Amplification of light pulses with orbital angular momentum (OAM) in nitrogen ions lasing

TL;DR

This paper demonstrates the amplification of light pulses carrying orbital angular momentum in nitrogen plasma, showing significant energy gain and the ability to switch between OAM and Gaussian modes through spatial alignment control.

Contribution

It introduces a method to amplify OAM-carrying light in nitrogen plasma and demonstrates mode switching via spatial misalignment, advancing OAM laser technology.

Findings

OAM pulses are amplified by two orders of magnitude in nitrogen plasma.

The amplified OAM pulses retain their original topological charge.

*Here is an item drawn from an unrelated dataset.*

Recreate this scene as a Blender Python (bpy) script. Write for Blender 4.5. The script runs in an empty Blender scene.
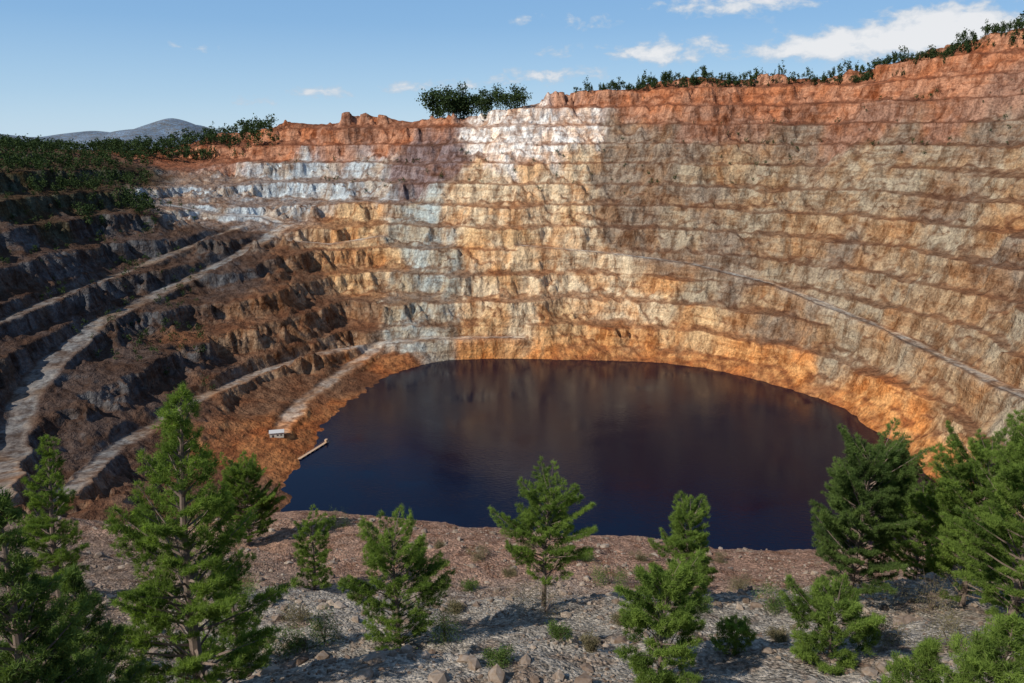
import bpy, math, numpy as np, time
from mathutils import Vector
T0=time.time()
sc=bpy.context.scene
sc.view_settings.view_transform='Standard'; sc.view_settings.look='None'; sc.view_settings.exposure=0
F=796.4; PT=math.radians(14.2); CP,SP=math.cos(PT),math.sin(PT); CZ=200.0
def ray(px,py):
    u=(px-512)/F; v=(341.5-py)/F
    return np.array([u,CP+v*SP,-SP+v*CP])
def P(px,py,t):
    d=ray(px,py)*t; return (d[0],d[1],d[2]+CZ)
def PZ(px,py,z):
    d=ray(px,py); t=(z-CZ)/d[2]; return (d[0]*t,d[1]*t,z)
def sm(x,a,b):
    t=np.clip((x-a)/(b-a),0,1); return t*t*(3-2*t)
# ------------------------------------------------ noise
rs=np.random.RandomState(11)
PERM=np.tile(rs.permutation(256),2).astype(np.int32)
ANG=rs.rand(256)*2*np.pi; GX=np.cos(ANG).astype(np.float32); GY=np.sin(ANG).astype(np.float32)
def pn(x,y,s=0):
    x=np.asarray(x,dtype=np.float64)+s*17.31; y=np.asarray(y,dtype=np.float64)-s*9.77
    xi=np.floor(x); yi=np.floor(y); xf=(x-xi).astype(np.float32); yf=(y-yi).astype(np.float32)
    xi=xi.astype(np.int64)&255; yi=yi.astype(np.int64)&255
    u=xf*xf*xf*(xf*(xf*6-15)+10); v=yf*yf*yf*(yf*(yf*6-15)+10)
    def g(ix,iy,dx,dy):
        h=PERM[PERM[(xi+ix)&255]+((yi+iy)&255)]&255
        return GX[h]*dx+GY[h]*dy
    a=g(0,0,xf,yf); b=g(1,0,xf-1,yf); c=g(0,1,xf,yf-1); d=g(1,1,xf-1,yf-1)
    return 1.5*((a*(1-u)+b*u)*(1-v)+(c*(1-u)+d*u)*v)
# ------------------------------------------------ surveyed points of the smooth pit shell
C=[]
for px,py in [(285,490),(296,468),(322,432),(345,405),(370,388),(400,372),(440,361),(512,358),(600,360),(660,363),(705,368),(770,383),(850,411),(900,445),(926,472),(938,490)]:
    C.append(PZ(px,py,0))
C+=[(-105,370,0),(-70,325,0),(50,290,0),(190,320,0),(238,370,0)]
C+=[(50,540,-30),(50,430,-30),(-40,480,-25),(150,520,-28),(50,640,-22),(60,350,-20),(150,420,-25),(-60,580,-18)]
cols={512:[(335,757),(300,788),(240,826),(200,854),(160,884),(120,915)],
600:[(330,770),(260,820),(180,880),(120,915)],
700:[(330,745),(260,785),(180,840),(120,870)],
800:[(340,690),(260,740),(180,800),(120,850)],
900:[(400,568),(300,640),(200,712),(120,765)],
1024:[(480,415),(400,470),(300,545),(200,622),(120,690)],
1150:[(400,390),(300,460),(200,535),(100,620)],
430:[(337,750),(300,790),(240,850),(200,885),(160,925)],
350:[(350,734),(300,800),(240,860),(200,920),(150,980)],
280:[(380,650),(300,720),(260,800),(200,930),(165,1000)],
200:[(395,579),(340,650),(290,720),(245,790),(215,870),(190,930),(160,1050)],
100:[(440,470),(380,540),(320,616),(280,670),(240,730),(200,800),(170,900),(150,1050)],
0:[(470,410),(400,480),(340,530),(300,565),(260,600),(220,650),(180,730),(150,850)],
-120:[(470,360),(400,410),(300,480),(220,560),(160,680)]}
for px,l in cols.items():
    for py,t in l: C.append(P(px,py,t))
rim=[(430,121,975),(470,120,960),(512,110,930),(560,103,935),(600,96,935),(650,85,925),(700,81,905),(750,82,898),(800,82,890),(860,76,850),(900,66,815),(960,49,775),(1024,36,740),(1150,12,680),(350,120,1010),(280,126,1060),(230,136,1120),(180,146,1160)]
for px,py,t in rim:
    p=P(px,py,t); C.append(p)
    q=P(px,py,t+70); C.append((q[0],q[1],p[2]-6)); q=P(px,py,t+260); C.append((q[0],q[1],p[2]-50))
C+=[PZ(270,432,9),PZ(150,480,14),PZ(60,490,30),(-190,330,40),(-300,300,80),(-400,300,140),(-520,300,175),(-200,200,105),(-300,180,150),(-420,100,190)]
C+=[(285,340,45),(335,300,95),(420,330,160),(500,450,200),(300,200,150),(420,150,190),(200,240,75),(180,170,118)]
for px,py,t in [(512,533,120),(300,514,140),(400,522,132),(620,541,118),(740,555,115),(900,556,105),(1024,530,110),(100,545,110),(0,520,115),(200,525,135),
    (512,600,72),(300,600,72),(700,600,70),(900,600,66),(1024,610,58),(100,620,58),(0,620,58),
    (512,645,52),(300,660,50),(700,650,50),(900,650,47),(1024,660,42),(0,690,42),(512,700,38),(250,720,37),(780,700,38),(1024,710,33)]:
    C.append(P(px,py,t))
C+=[(0,190,78),(-100,190,78),(100,190,76),(0,250,26),(-100,270,30),(110,260,28),(0,16,181.5),(-40,16,181),(40,16,181.5),
    (0,0,197.2),(-60,0,196),(60,0,197),(0,-60,203),(-150,-40,203),(150,-40,203),(-150,40,190),(150,40,190),(-120,20,191),(120,20,191),(0,-400,205),(-500,-200,205),(500,-200,205)]
C=np.array(C)
c2=18.0**2
def phi(d2): return np.sqrt(d2+c2)
X=C[:,:2]; n=len(C)
D2=((X[:,None]-X[None])**2).sum(-1)
A=np.zeros((n+3,n+3)); A[:n,:n]=phi(D2)
Pm=np.c_[np.ones(n),X/500]; A[:n,n:]=Pm; A[n:,:n]=Pm.T
A[:n,:n]+=-0.6*np.eye(n)
sol=np.linalg.solve(A,np.r_[C[:,2],0,0,0])
GS=4.0; gx=np.arange(-1200,1201,GS); gy=np.arange(-500,1701,GS)
MX,MY=np.meshgrid(gx,gy)
H=sol[n]+sol[n+1]*MX/500+sol[n+2]*MY/500
for i in range(n): H+=sol[i]*phi((MX-C[i,0])**2+(MY-C[i,1])**2)
K=H.copy()
for _ in range(3):
    K[1:-1,1:-1]=(K[1:-1,1:-1]*4+K[:-2,1:-1]+K[2:,1:-1]+K[1:-1,:-2]+K[1:-1,2:])/8
w=sm(MY,120,200); H=H*(1-w)+K*w
ddy,ddx=np.gradient(K,GS); G=np.sqrt(ddx**2+ddy**2)
for _ in range(12):
    G[1:-1,1:-1]=(G[1:-1,1:-1]*2+G[:-2,1:-1]+G[2:,1:-1]+G[1:-1,:-2]+G[1:-1,2:])/6
def samp(Z,x,y):
    fx=np.clip((x-gx[0])/GS,0,len(gx)-1.001); fy=np.clip((y-gy[0])/GS,0,len(gy)-1.001)
    ix=fx.astype(int); iy=fy.astype(int); fx=fx-ix; fy=fy-iy
    return (Z[iy,ix]*(1-fx)+Z[iy,ix+1]*fx)*(1-fy)+(Z[iy+1,ix]*(1-fx)+Z[iy+1,ix+1]*fx)*fy
def march(px,py,hf,t0=12,t1=1700,nn=2600):
    d=ray(px,py); t=np.geomspace(t0,t1,nn)
    x=d[0]*t; y=d[1]*t; z=CZ+d[2]*t
    b=hf(x,y)>z
    if not b.any(): return None
    i=int(np.argmax(b)); return np.array([x[i],y[i],z[i]]),t[i]
H0f=lambda x,y: samp(H,x,y)
# ------------------------------------------------ haul roads (world polylines)
roads=[]
def road(pts,w,zoff=0):
    L=[]
    for px,py in pts:
        r=march(px,py,H0f,t0=200)
        if r is not None: L.append(r[0]+np.array([0,0,zoff]))
    L=np.array(L)
    roads.append((L,w)); return L
road([(1100,425),(1024,396),(950,360),(870,322),(770,283),(690,263),(600,252),(520,245)],4.5)
road([(-20,520),(10,455),(22,400),(50,362),(100,322),(160,292),(220,265),(262,240),(285,225)],8.0)
road([(285,225),(262,216),(215,214),(170,205)],6)
road([(60,500),(110,450),(200,398),(260,372),(325,352),(380,343),(435,338),(520,337)],5.5)
road([(278,432),(300,402),(340,374),(375,350)],6)
road([(285,240),(330,244),(380,236)],5)
road([(-20,330),(50,300),(110,278),(180,250),(240,226)],4.5)
def roadblend(x,y,z):
    m=np.zeros(x.shape)
    for L,w in roads:
        bb=(x>L[:,0].min()-25)&(x<L[:,0].max()+25)&(y>L[:,1].min()-25)&(y<L[:,1].max()+25)
        if not bb.any(): continue
        xs=x[bb]; ys=y[bb]; be=np.full(xs.shape,1e9); zz=np.zeros(xs.shape)
        for a,b in zip(L[:-1],L[1:]):
            ab=b[:2]-a[:2]; l2=(ab**2).sum()+1e-6
            s=np.clip(((xs-a[0])*ab[0]+(ys-a[1])*ab[1])/l2,0,1)
            d=np.hypot(xs-a[0]-s*ab[0],ys-a[1]-s*ab[1])
            k=d<be; be=np.where(k,d,be); zz=np.where(k,a[2]+s*(b[2]-a[2]),zz)
        be=be+3.0*pn(xs/30,ys/30,31)+1.2*pn(xs/7,ys/7,32)
        zb=z[bb]; wgt=1-sm(be,w,w+5)
        z[bb]=zb*(1-wgt)+(zz+.3*pn(xs/4,ys/4,33))*wgt
        mm=m[bb]; m[bb]=np.maximum(mm,1-sm(be,w-3,w+3.0))
    return z,m
MT=[(170,118,6000,420),(195,124,6300,350),(140,128,5800,500),(95,131,7000,700),(40,134,7500,800),(-20,132,7500,900),(215,131,6100,380),(260,136,6500,700)]
def height(x,y,full=False):
    x=np.asarray(x,float); y=np.asarray(y,float)
    h0=samp(H,x,y); g=samp(G,x,y)
    r=np.hypot(x,y)
    far=sm(y,135,200)
    lo=0.22+0.78*sm(h0,0,22)
    lo=lo*(0.25+0.75*sm(g,.1,.45))
    nz=(6.5*pn(x/95,y/95,1)+5.0*pn(x/38,y/38,2)+3.6*pn(x/17,y/17,3)+2.3*pn(x/8,y/8,4)+1.3*pn(x/4,y/4,5))*lo
    nz+=lo*4.2*(0.35-np.abs(pn(x/24,y/24,6)))+lo*2.8*(0.3-np.abs(pn(x/11,y/11,7)))
    H1=h0+nz*far
    S=21.0
    a=np.clip(0.40*g*(1+0.7*pn(x/55,y/55,8)),0.12,0.55)
    q=(H1+8+3.5*pn(x/170,y/170,10))/S; k=np.floor(q); f=q-k
    ff=np.clip(f/a,0,1)
    face=0.9*(0.3*ff**2+0.7*ff)
    tal=np.clip(0.14+0.24*pn(x/20,y/20,19),0,.4)
    tf=1-np.clip((1-f)/(.45*(1-a)),0,1)
    Fv=np.where(f>a,0.9+0.1*(f-a)/(1-a)+tal*tf**1.3,face+tal*np.clip(1-ff/.8,0,1))
    zt=S*(k+Fv-0.42*(1-a))-8
    amt=sm(h0,5,16)*np.clip(0.95+0.6*pn(x/60,y/60,9),0.5,1)*(0.1+.9*sm(g,.15,.5))
    zp=H1*(1-amt)+zt*amt
    zp+=0.5*pn(x/5,y/5,12)+0.9*pn(x/11,y/11,13)
    nn_=1.1*pn(x/22,y/22,14)+0.6*pn(x/7,y/7,15)+0.26*pn(x/2.6,y/2.6,16)+0.12*pn(x/1.1,y/1.1,17)
    h1n=h0+nn_; S2=9.0; q=(h1n+3.5)/S2; k=np.floor(q); f=q-k
    Fn=np.where(f<0.36,f/0.36*0.75,0.75+0.25*(f-0.36)/0.64)
    zn=S2*(k+Fn-0.2)-3.5; zn=h1n*0.45+zn*0.55+0.25*(.3-np.abs(pn(x/1.7,y/1.7,18)))
    zn=np.where(r<30,np.minimum(zn,h0+.5),zn)
    z=zn*(1-far)+zp*far
    shape=z.shape; z=np.atleast_1d(z).copy(); xx=np.atleast_1d(x); yy=np.atleast_1d(y)
    z,m=roadblend(xx,yy,z)
    rc=np.hypot(xx-0,yy-450)
    wf=sm(rc,820,1150)
    zf=118+14*pn(xx/900,yy/900,20)+5*pn(xx/200,yy/200,21)
    for px,py,t,wd in MT:
        p=P(px,py,t); hgt=p[2]-118
        d=np.hypot(xx-p[0],yy-p[1])/wd
        zf=np.maximum(zf,118+hgt*np.exp(-d**1.6*0.9)+wf*8*pn(xx/260,yy/260,22)*(d<3))
    z=z*(1-wf)+zf*wf
    if full: return z,m,h0,g
    return z.reshape(shape)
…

Spatial misalignment enables switching between OAM and Gaussian modes.

Abstract

Nitrogen ions pumped by intense femtosecond laser pulses give rise to optical amplification in the ultraviolet range. Here, we demonstrated that a seed light pulse carrying orbital angular momentum (OAM) can be significantly amplified in nitrogen plasma excited by a Gaussian femtosecond laser pulse. With the topological charge of +1 and -1, we observed an energy amplification of the seed light pulse by two orders of magnitude, while the amplified pulse carries the same OAM as the incident seed pulse. Moreover, we show that a spatial misalignment of the plasma amplifier with the OAM seed beam leads to an amplified emission of Gaussian mode without OAM, due to the special spatial profile of the OAM seed pulse that presents a donut-shaped intensity distribution. Utilizing this misalignment, we can implement an optical switch that toggles the output signal between Gaussian mode and OAM mode. This work not only certifies the phase transfer from the seed light to the amplified signal, but also highlights the important role of spatial overlap of the donut-shaped seed beam with the gain region of the nitrogen plasma for the achievement of OAM beam amplification.